DAVIES INTERVIEWING CAGE: It’s been widely reported that you had, at a certain point, a lot of debts, some to the IRS. And I mean, you have had five marriages. I mean, those are a lot of commitments. You ever thought you had an issue with impulse control?

CAGE: Probably. (LAUGHTER) I mean, you know, you live and learn. And, you know, I started very young. And thankfully, I’ve paid everybody back and I’ve worked my way out of it. 

MILLER: It wasn’t only his great interviews and his great craft at being a broadcaster. It was also that he really cared. I mean, he really cares about the station, about the show. A total mensch when it comes to being somebody that we can and still do depend on.

DAVIES: There came a point where it seemed like the logical thing to do to come home. I came back in 2010 full time and never quite left.

MCCORRY: For me and many of my contemporaries, Dave was a north star. Always about the work, never about the BS. Do quality and be quality…and his example has now spread roots throughout the media landscape.

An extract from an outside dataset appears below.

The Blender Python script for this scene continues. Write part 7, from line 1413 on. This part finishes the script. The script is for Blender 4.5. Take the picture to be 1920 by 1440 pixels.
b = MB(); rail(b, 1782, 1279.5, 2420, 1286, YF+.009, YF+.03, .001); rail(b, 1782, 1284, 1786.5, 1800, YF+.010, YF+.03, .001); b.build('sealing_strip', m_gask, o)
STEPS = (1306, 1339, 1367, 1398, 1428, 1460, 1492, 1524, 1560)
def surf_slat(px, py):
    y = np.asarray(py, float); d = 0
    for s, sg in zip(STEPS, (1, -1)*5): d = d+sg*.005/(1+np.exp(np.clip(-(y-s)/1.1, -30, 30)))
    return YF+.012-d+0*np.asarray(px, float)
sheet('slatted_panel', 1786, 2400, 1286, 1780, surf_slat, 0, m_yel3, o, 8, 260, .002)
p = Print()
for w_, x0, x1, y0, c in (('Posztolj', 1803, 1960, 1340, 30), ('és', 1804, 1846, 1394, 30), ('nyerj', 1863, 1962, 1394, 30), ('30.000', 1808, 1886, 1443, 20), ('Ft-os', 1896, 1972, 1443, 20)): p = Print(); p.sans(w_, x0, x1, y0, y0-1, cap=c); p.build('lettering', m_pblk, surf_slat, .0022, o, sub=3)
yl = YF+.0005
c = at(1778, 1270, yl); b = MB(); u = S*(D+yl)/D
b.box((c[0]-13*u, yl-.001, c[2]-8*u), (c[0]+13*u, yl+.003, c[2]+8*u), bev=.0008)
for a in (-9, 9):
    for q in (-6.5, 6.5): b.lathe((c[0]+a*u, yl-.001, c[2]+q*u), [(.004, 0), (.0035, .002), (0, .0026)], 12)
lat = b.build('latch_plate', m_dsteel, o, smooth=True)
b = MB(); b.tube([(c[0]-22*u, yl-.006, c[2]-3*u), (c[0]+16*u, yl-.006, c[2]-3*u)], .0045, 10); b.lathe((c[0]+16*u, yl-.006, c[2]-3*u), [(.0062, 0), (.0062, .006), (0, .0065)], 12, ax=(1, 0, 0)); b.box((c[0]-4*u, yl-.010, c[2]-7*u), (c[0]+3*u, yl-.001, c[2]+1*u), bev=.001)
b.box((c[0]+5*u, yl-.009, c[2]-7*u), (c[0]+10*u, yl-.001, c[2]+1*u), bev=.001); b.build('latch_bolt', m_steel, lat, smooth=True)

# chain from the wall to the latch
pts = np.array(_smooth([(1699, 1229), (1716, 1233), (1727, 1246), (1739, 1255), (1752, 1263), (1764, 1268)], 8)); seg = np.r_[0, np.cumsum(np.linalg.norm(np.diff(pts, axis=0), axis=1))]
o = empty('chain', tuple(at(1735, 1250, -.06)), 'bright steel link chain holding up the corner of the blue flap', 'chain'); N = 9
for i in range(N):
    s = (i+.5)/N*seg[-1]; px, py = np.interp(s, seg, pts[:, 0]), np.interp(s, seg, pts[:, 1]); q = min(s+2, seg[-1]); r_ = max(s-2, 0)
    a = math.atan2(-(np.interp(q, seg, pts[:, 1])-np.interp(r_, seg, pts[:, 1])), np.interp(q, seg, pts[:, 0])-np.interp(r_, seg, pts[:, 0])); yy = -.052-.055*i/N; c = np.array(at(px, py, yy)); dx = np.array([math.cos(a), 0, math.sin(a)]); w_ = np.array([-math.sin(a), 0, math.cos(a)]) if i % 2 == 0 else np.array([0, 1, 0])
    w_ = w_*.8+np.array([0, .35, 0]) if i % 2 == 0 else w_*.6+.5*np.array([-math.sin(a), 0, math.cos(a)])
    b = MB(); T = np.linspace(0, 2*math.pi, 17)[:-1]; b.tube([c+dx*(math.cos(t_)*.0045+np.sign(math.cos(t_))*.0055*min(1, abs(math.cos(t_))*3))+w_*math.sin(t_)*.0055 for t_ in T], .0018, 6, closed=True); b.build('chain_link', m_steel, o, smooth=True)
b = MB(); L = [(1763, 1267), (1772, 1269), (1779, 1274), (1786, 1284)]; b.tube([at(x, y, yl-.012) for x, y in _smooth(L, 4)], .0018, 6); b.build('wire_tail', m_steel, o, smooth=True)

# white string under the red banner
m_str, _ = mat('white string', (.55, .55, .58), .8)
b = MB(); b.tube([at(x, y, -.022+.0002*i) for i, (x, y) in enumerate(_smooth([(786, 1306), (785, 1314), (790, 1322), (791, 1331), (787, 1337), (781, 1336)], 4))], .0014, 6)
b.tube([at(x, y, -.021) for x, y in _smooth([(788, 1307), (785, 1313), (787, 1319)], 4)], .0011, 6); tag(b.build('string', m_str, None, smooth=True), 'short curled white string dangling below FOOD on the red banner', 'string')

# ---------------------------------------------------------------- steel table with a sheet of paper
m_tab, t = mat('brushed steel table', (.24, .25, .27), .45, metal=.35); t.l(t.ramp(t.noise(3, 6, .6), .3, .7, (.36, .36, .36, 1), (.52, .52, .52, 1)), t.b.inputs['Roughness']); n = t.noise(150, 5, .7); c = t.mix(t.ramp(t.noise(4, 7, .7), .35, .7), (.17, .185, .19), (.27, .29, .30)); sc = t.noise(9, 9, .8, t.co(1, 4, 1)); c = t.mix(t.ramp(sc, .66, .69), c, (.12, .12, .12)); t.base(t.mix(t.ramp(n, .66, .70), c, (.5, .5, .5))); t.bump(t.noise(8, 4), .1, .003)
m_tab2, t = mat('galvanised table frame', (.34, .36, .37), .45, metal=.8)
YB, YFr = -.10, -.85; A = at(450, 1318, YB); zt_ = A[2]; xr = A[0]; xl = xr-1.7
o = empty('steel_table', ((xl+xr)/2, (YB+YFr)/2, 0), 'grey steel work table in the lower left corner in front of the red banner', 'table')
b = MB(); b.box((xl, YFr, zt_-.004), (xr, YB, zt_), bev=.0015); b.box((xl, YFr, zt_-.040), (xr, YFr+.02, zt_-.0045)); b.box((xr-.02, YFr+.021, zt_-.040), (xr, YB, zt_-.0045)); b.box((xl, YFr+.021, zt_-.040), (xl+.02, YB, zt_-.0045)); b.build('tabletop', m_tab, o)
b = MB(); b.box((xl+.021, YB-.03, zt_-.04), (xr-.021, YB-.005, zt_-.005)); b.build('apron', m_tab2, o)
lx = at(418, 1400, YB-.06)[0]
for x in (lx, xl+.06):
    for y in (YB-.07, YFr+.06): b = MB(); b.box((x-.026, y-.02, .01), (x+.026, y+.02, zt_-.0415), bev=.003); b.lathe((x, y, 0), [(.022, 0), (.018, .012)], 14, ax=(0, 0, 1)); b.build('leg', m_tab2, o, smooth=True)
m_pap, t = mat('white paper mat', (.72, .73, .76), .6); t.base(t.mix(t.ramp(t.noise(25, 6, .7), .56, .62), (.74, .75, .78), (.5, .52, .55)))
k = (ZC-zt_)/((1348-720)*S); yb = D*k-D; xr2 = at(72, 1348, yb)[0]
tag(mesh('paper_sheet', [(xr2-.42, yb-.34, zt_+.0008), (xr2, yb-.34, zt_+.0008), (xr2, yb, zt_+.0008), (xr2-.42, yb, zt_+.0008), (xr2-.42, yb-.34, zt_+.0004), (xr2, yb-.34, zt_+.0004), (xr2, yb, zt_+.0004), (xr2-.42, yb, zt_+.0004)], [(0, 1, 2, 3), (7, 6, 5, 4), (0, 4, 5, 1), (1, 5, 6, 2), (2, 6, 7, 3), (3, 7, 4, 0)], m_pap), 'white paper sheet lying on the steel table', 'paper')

COLANERI: I remember having this idea that the best journalists had to be these like hard, tough, very gruff people.

MCCORRY: Katie Colaneri was a reporter and then assistant news director at WHYY for 9 years, and now edits longform projects for New Hampshire Public Radio.

COLANERI: Dave completely shattered that stereotype for me. He was just as kind as could be, you know, even when he was asking really tough questions to these sources on the phone.

MCCORRY: Bobby Allyn covered courts for WHYY and now is NPR’s tech correspondent.

ALLYN: Sitting close to him, it was just truly an education in how to be a better journalist and a more compassionate human. Not to mention how to make inroads into the corridors of power. I mean, people with influence like Dave and respond to Dave because he’s almost on a cellular level, one of the fairest people I have ever met.

MCCORRY: Looking back is not something Dave does often, mostly because, despite some of his instincts, he’s still deeply immersed in the work of the present.

MCCORRY INTERVIEWING: And you’ve retired a few times.

DAVIES: Yeah, I retire about every two years. (LAUGHTER) I’ve scaled back my kind of formal relationship with the station, but I’m always happy to come back and I love it. I love being here, love feeling that sense of public service and just working on content that we think is original and meaningful.